### WRITTEN TASK
Your answer should be a single number: the count of lines that include "pixels".

■ ■ ■ ■

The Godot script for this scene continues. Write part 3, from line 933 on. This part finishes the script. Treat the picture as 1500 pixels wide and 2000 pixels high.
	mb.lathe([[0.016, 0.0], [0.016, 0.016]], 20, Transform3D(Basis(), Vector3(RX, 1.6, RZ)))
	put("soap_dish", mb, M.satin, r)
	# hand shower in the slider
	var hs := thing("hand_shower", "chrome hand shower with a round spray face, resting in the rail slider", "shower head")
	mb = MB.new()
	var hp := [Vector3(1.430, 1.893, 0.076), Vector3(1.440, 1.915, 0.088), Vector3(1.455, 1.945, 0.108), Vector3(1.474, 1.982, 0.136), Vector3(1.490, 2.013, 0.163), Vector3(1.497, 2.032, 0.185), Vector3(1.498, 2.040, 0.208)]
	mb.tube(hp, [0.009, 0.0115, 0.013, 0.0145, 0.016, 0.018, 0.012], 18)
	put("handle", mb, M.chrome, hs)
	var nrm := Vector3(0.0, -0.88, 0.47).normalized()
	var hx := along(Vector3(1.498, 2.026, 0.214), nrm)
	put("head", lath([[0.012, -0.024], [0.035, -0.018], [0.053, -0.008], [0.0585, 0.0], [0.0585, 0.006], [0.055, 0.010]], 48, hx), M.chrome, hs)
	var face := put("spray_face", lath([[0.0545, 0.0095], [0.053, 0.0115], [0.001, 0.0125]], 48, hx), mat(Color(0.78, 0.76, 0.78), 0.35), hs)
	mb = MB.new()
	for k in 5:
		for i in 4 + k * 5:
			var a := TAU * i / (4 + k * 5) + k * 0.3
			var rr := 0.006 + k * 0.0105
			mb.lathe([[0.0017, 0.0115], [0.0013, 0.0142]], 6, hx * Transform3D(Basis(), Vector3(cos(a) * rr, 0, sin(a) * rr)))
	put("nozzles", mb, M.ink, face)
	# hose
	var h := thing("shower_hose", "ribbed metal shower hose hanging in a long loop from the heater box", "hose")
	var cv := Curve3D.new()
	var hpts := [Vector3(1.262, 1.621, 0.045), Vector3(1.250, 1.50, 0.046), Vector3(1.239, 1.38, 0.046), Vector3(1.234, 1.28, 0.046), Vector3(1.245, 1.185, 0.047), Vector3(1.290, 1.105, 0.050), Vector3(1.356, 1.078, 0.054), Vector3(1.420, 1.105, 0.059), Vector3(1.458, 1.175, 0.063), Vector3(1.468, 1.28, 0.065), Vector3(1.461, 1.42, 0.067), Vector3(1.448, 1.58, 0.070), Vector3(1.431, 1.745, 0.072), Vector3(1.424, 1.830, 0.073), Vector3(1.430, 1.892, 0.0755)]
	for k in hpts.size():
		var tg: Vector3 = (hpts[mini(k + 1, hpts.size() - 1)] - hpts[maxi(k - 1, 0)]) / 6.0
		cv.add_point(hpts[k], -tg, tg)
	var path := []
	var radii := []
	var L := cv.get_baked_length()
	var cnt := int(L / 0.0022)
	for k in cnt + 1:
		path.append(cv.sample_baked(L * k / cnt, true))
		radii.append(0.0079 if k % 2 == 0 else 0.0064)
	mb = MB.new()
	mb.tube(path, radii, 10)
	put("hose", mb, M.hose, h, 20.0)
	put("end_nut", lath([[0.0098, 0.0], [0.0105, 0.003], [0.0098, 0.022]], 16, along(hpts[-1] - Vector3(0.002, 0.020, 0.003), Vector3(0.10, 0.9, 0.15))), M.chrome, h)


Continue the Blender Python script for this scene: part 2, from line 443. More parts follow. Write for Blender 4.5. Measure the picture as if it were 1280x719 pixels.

■ ■ ■ ■

### RESULT FOR THIS TASK
2